An Associated Press photographer at the German frontier saw farmers stopping refrigerated trucks to verify their contents today, and one of the protest's organisers said 300 trucks had been turned back since the morning. Other vehicles were allowed to cross freely.
Police in France tend to avoid intervening in peaceful protests, and French President Francois Hollande today said he backed the farmers and called for a high-level meeting of European agricultural officials.
"Between now and then, we will continue to pressure, so that the farmers are certain, protests or not, that we are at their side," he said.

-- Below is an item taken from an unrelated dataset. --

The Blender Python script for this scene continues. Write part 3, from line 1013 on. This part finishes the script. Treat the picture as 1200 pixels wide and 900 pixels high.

The farmers also blocked the Spanish and German border highways yesterday as part of an ongoing protest against low prices caused by cheap imports and pressure from grocery chains that have put about 10 percent of livestock farms on the verge of bankruptcy, according to the government.
"French agriculture is suffocating and no one realises it and no one says anything," Franck Sander, president of the main farmers' federation in the Bas-Rhin region, told France-Info radio.
A senior official with the German Farmers' Association expressed understanding for French farmers' demand for higher producer prices, but argued that their criticism of wage costs in Germany is no longer justified. Germany introduced a national minimum wage of 8.50 euros (USD 9.3) an hour this year, which will have a negative impact on farming, deputy general secretary Udo Hemmerling told N24 television.